* [What you have to do]:
Reproduce the lines from the one bearing "The Blender Python script for this scene continues." through the one bearing "HL = playhouse('L'); HR = playhouse('R')", inclusive. Copy them exactly; include no other line.

* [Data listing]:
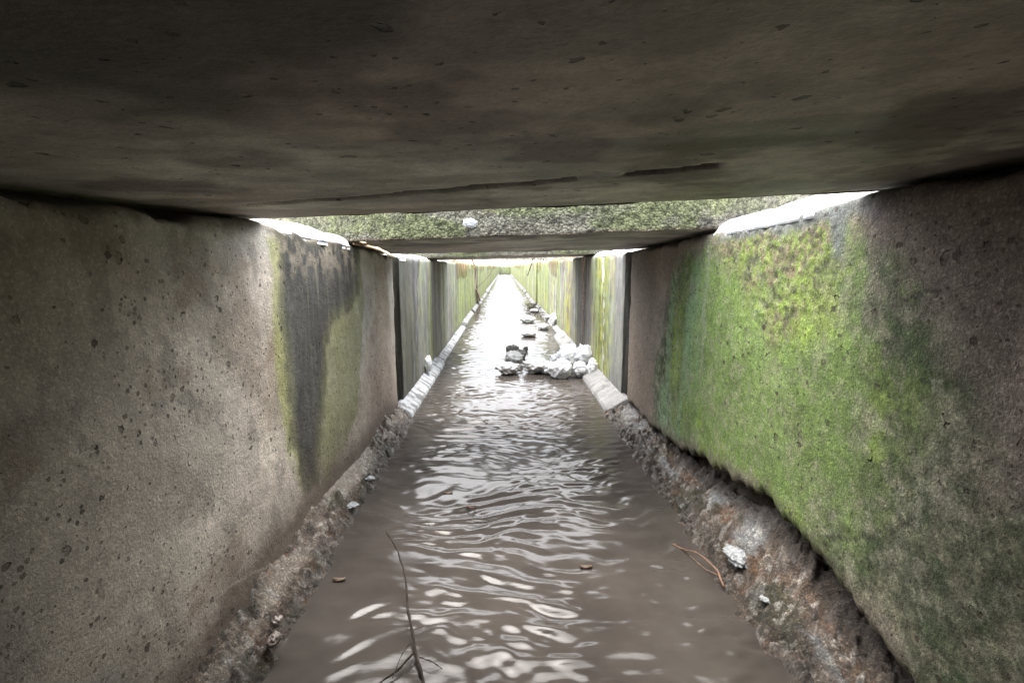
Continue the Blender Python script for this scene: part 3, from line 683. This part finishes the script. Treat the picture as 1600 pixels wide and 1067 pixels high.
# ------------------------------------------------------------------ snow caps on the wall tops
def snow_cap(label, side, y0, y1, h, x_in, x_out, s=0, lip=.0, rise=.0):
    ny = int((y1 - y0) / .01); nx = 48
    Y = np.linspace(0, 1, ny)[:, None].repeat(nx, 1); U = np.linspace(0, 1, nx)[None, :].repeat(ny, 0)
    inner = x_in + (fbm(Y * 6 + s, Y * 0, 4, 160) - .5) * .035 * (1 if side == 0 else -1)
    sg = -1 if side == 0 else 1
    X = inner + (x_out - inner) * U; YY = y0 + (y1 - y0) * Y
    zt = ztL(YY) if side == 0 else ztR(YY)
    prof = np.sqrt(np.clip(1 - (1 - np.clip(U / .13, 0, 1)) ** 2, 0, 1)) * ss(0, .05, Y) ** .5 * ss(1, .95, Y) ** .5 * ss(1.0, .9, U)
    Z = zt - .014 + prof * h * (.6 + .8 * fbm(X * 7, YY * 6, 4, 161 + s)) + (fbm(X * 30, YY * 30, 3, 162) - .5) * .006 + rise * ss(.1, 1, U)
    Xo = X - sg * prof * ss(.25, 0, U) * lip
    top = np.stack([Xo, YY, Z], -1).reshape(-1, 3); bot = np.stack([X, YY, zt - .03 + X * 0], -1).reshape(-1, 3)
    n = len(top); fcs = [tuple(q) for q in gridfaces(ny, nx, 0, side == 1).tolist()] + [tuple(q) for q in gridfaces(ny, nx, n, side == 0).tolist()]
    ring = [i * nx for i in range(ny)] + [(ny - 1) * nx + j for j in range(1, nx)] + [i * nx + nx - 1 for i in range(ny - 2, -1, -1)] + [j for j in range(nx - 2, 0, -1)]
    for a, b in zip(ring, ring[1:] + ring[:1]): fcs.append((a, b, b + n, a + n))
    o = mesh_obj('snow_patch', np.vstack([top, bot]), fcs, MSNOW, loc=(x_in, y0, 1.1)); tag(o, label, 'snow', 'snow lying on the wall tops'); return o
snow_cap('white snow heaped on top of the left wall between the first two slabs', 0, e1[0] + .01, e2[0] - .02, .045, XL - .005, -1.3, 0, .012, .03)
snow_cap('thick white snow on top of the right wall between the first two slabs', 1, e1[1] + .015, e2[1] - .02, .052, XR + .005, 1.6, 4, .015, .16)
snow_cap('small snow patch on top of the left wall behind the second slab', 0, e3[0] + .1, 4.6, .03, XL + .0, -1.2, 8, .02)
snow_cap('small snow patch on top of the right wall behind the second slab', 1, e3[1] + .1, 4.5, .03, XR + .0, 1.3, 12, .02)

# ------------------------------------------------------------------ lumps
def lump(name, label, cat, p, r, mat, sq=(1, 1, .8), seed=0, amp=.35, fr=2.2, sub=4, group=None, sink=.25, crust=.3):
    bm = bmesh.new(); bmesh.ops.create_icosphere(bm, subdivisions=sub, radius=1.0)
    V = np.array([v.co[:] for v in bm.verts]); f = [tuple(v.index for v in q.verts) for q in bm.faces]; bm.free()
    n = fbm3(V * fr + seed * 1.7 + 20, 5, seed, .58); V = V * (1 + (n - .5) * 2 * amp)[:, None] * np.array(sq) * r
    V = V + (V / (np.linalg.norm(V, axis=1)[:, None] + 1e-9)) * ((fbm3((V / r) * 7 + seed, 4, seed + 3, .6) - .5) * crust * r * min(1, amp * 2.4))[:, None]
    V[:, 2] -= V[:, 2].min() + sink * r * sq[2]
    o = mesh_obj(name, V + p, f, mat, loc=p); tag(o, label, cat, group); return o
def on_water(px, py, z=0.0): return on_z(px, py, z)
def pw(p, wpx): return wpx / F * p[1] / 2
def lumps(lst, group, name, cat):
    for i, (px, py, wpx, mat, sq, z, label) in enumerate(lst):
        p = on_z(px, py, z); lump(name, label, cat, p, pw(p, wpx) * 1.05, mat, (sq[0], sq[1], sq[2] * 1.2), seed=i + len(lst), group=group, amp=.45, fr=1.9, crust=.65)
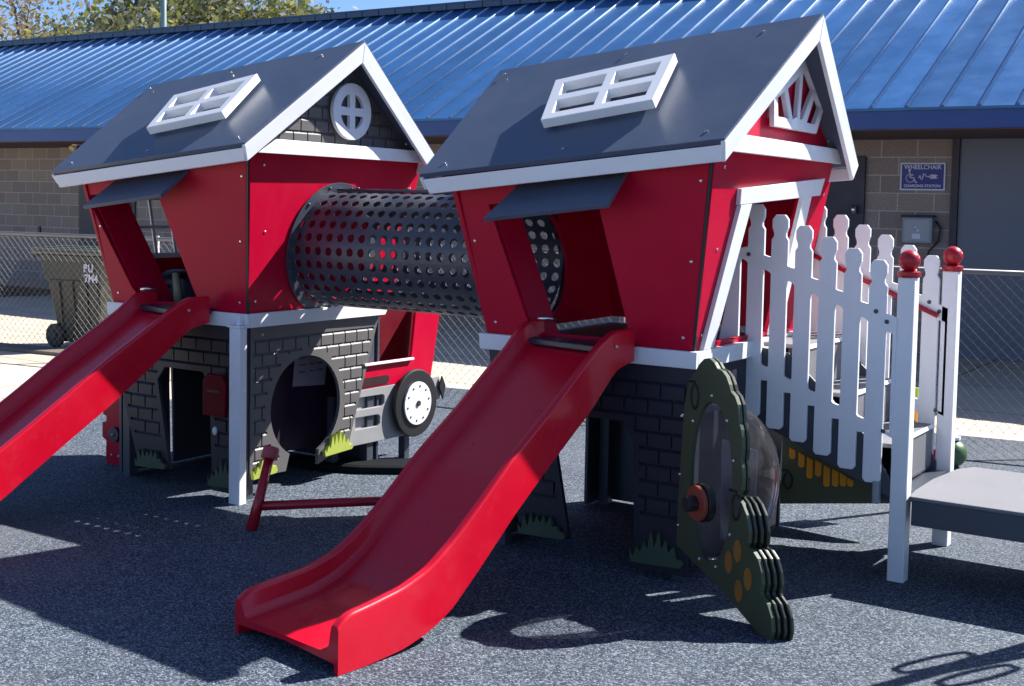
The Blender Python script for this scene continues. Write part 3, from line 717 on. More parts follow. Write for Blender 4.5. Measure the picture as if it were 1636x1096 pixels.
    bm = bmesh.new(); add_tube(bm, [(.15, 1.29, 1.93), (.15, 1.30, 1.86)], .02, 10); link('roof_bracket', bm, STEEL, H, smooth=True)
    # grab handle by the opening
    bm = bmesh.new(); hx = hole[4][0] + .04; add_tube(bm, [(hx - .02, .02, 1.10), (hx - .005, -.03, 1.105), (hx + .035, -.03, 1.11), (hx + .05, .02, 1.10)], .010, 10)
    link('grab_handle', bm, STEEL, H, smooth=True)
    return H
HL = playhouse('L'); HR = playhouse('R')

# things attached in and on the left playhouse
mb = empty('play_mailbox', OL + V((-.20, -.03, .45)), 'dark red rounded mailbox panel on the shaded lower wall beside the white corner post', 'mailbox')
slab('box_front', lambda u, v: (u, -.02, v), [(-.085, 0), (.085, 0), (.09, .18), (.06, .225), (-.05, .23), (-.085, .19)], (0, .024, 0), plastic('shaded_red_sheet', (.14, .002, .012), .5, spec=.1), mb)  # red darkened to carry the shade under the house
slab('letter_slot', lambda u, v: (u, -.023, v), [(-.05, .13), (.05, .13), (.05, .145), (-.05, .145)], (0, .002, 0), BLACK, mb, bevel=0)
kb = empty('door_knob', OL + V((-.20, -.03, .37)), 'small pale teardrop knob under the dark red mailbox', 'knob')
ball('knob', (0, -.01, 0), .016, WHITE, kb, (.9, .8, 1.5)); 
# dark steering seat seen through the opening, with a pale lever
ds = empty('play_sink', OL + V((-.90, .32, .985)), 'dark rounded play counter seen through the left playhouse opening', 'play counter')
box('counter', (-.12, -.1, 0), (.16, .1, .165), GREY, ds, .02); ball('basin', (.0, 0, .14), .12, BLACK, ds, (1.1, 1, .62))
tube('lever', [(.15, -.12, .02), (.11, -.11, .20)], [.028, .02], plastic('brass_tan', (.35, .3, .18), .4), ds)
no = empty('notice_board', OL + V((-.30, 0.25, 0)), 'faded paper notice on the wall inside the round crawl opening', 'notice')
fN = lambda u, v: (0, u, v)
slab('paper', fN, [(.42, .52), (.70, .50), (.73, .77), (.45, .80)], (-.004, 0, 0), PAPER, no, bevel=0)
bm = bmesh.new()
bm.free(); fp_ = plastic('faded_print', (.2, .16, .22), .6)
for i in range(4):
    for (a, c_) in ((.47, .53), (.56, .60), (.62, .68)):
        bm = bmesh.new(); quad3(bm, [(.002, a, .72 - i * .042), (.002, c_, .718 - i * .042), (.002, c_, .73 - i * .042), (.002, a, .732 - i * .042)], (-.0015, 0, 0)); link('print', bm, fp_, no)
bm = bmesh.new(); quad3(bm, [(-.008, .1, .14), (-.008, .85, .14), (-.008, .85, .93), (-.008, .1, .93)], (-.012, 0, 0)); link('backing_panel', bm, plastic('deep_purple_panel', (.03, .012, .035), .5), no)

# ------------------------------------------------------------------ tunnel
T = empty('crawl_tunnel', (-4.1, 5.42, 1.35), 'dark perforated metal crawl tunnel bridging the two red playhouses', 'tunnel')
bm = bmesh.new()
Lx, r0 = 1.34, .322; ncol, nrow = 18, 27; dx = Lx / ncol; dth = 2 * math.pi / nrow
def TP(x, th, r): return V((x - Lx / 2 - .02, r * math.cos(th), r * math.sin(th)))
def cell(x0, x1, t0, t1, hole):
    outr = []; 
    for rr in (r0, r0 - .006):
        cx, ct = (x0 + x1) / 2, (t0 + t1) / 2; sq = [(x0, t0), (cx, t0), (x1, t0), (x1, ct), (x1, t1), (cx, t1), (x0, t1), (x0, ct)]
        vs = [bm.verts.new(TP(a, b_, rr)) for a, b_ in sq]
        if not hole: bm.faces.new(vs); continue
        hr = .0245; ang = [225, 270, 315, 0, 45, 90, 135, 180]
        hv = [bm.verts.new(TP(cx + hr * math.cos(R(a)), ct + hr / r0 * math.sin(R(a)), rr)) for a in ang]
        for i in range(8): bm.faces.new([vs[i], vs[(i + 1) % 8], hv[(i + 1) % 8], hv[i]])
        outr.append(hv)
    if hole:
        for i in range(8): bm.faces.new([outr[0][i], outr[0][(i + 1) % 8], outr[1][(i + 1) % 8], outr[1][i]])
for i in range(ncol):
    for j in range(nrow):
        tc_ = (j + .5) * dth
        bottom = abs(((tc_ - 1.5 * math.pi + math.pi) % (2 * math.pi)) - math.pi) < .3
        cell(i * dx, (i + 1) * dx, j * dth, (j + 1) * dth, not bottom)
bmesh.ops.remove_doubles(bm, verts=bm.verts[:], dist=.0004)
link('perforated_shell', bm, PERF, T)
def ringobj(name, x, ri, ro, t, mat, n=48):
    bm = bmesh.new(); poly_slab(bm, lambda u, v: (x, u, v), circ(0, 0, ro, None, n), (t, 0, 0), [circ(0, 0, ri, None, n)]); return link(name, bm, mat, T, .002)
# end flanges leaning with the walls
for (x, tilt, nm) in ((-4.795 + 4.1, .145, 'end_flange'), (-3.425 + 4.1 + -.03, -.2, 'end_flange')):
    bm = bmesh.new(); sg = 1 if tilt > 0 else -1
    poly_slab(bm, lambda u, v: (x + tilt * v + .012 * sg, u, v), circ(0, 0, .372, None, 56), (.008 * sg, 0, 0), [circ(0, 0, .315, None, 56)])
    add_bolts(bm, [(x + tilt * .35 * math.sin(a) + .02 * sg, .35 * math.cos(a), .35 * math.sin(a)) for a in [R(15 + 30 * q) for q in range(12)]], (sg, 0, 0), .009)
    link(nm, bm, PERF, T, .0015)
bm = bmesh.new(); add_box(bm, (-.62, -.04, .323), (.60, .05, .338)); add_bolts(bm, [(-.5, 0, .338), (-.15, 0, .338), (.2, 0, .338), (.5, 0, .338)], (0, 0, 1), .01)
link('top_strap', bm, PERF, T, .003)
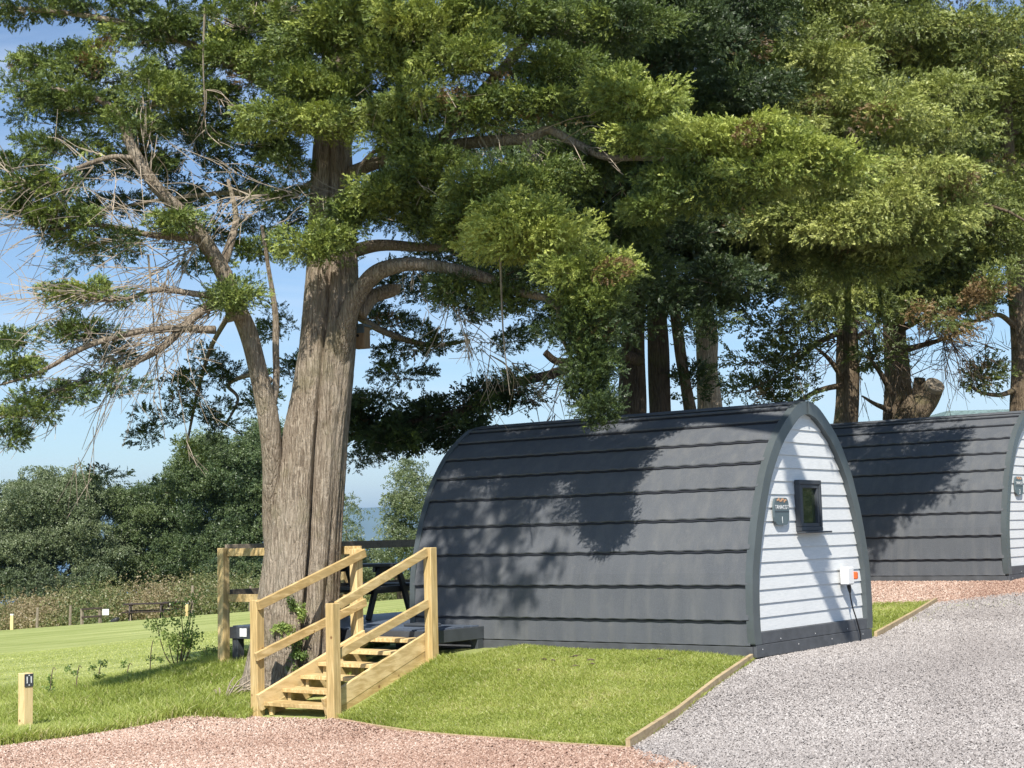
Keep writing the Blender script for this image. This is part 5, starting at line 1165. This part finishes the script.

* [Answer to the exercise]:
The Blender Python script for this scene continues. Write part 3, from line 717 on. More parts follow. Write for Blender 4.5. Measure the picture as if it were 1636x1096 pixels.
    bm = bmesh.new(); add_tube(bm, [(.15, 1.29, 1.93), (.15, 1.30, 1.86)], .02, 10); link('roof_bracket', bm, STEEL, H, smooth=True)
    # grab handle by the opening
    bm = bmesh.new(); hx = hole[4][0] + .04; add_tube(bm, [(hx - .02, .02, 1.10), (hx - .005, -.03, 1.105), (hx + .035, -.03, 1.11), (hx + .05, .02, 1.10)], .010, 10)
    link('grab_handle', bm, STEEL, H, smooth=True)
    return H
HL = playhouse('L'); HR = playhouse('R')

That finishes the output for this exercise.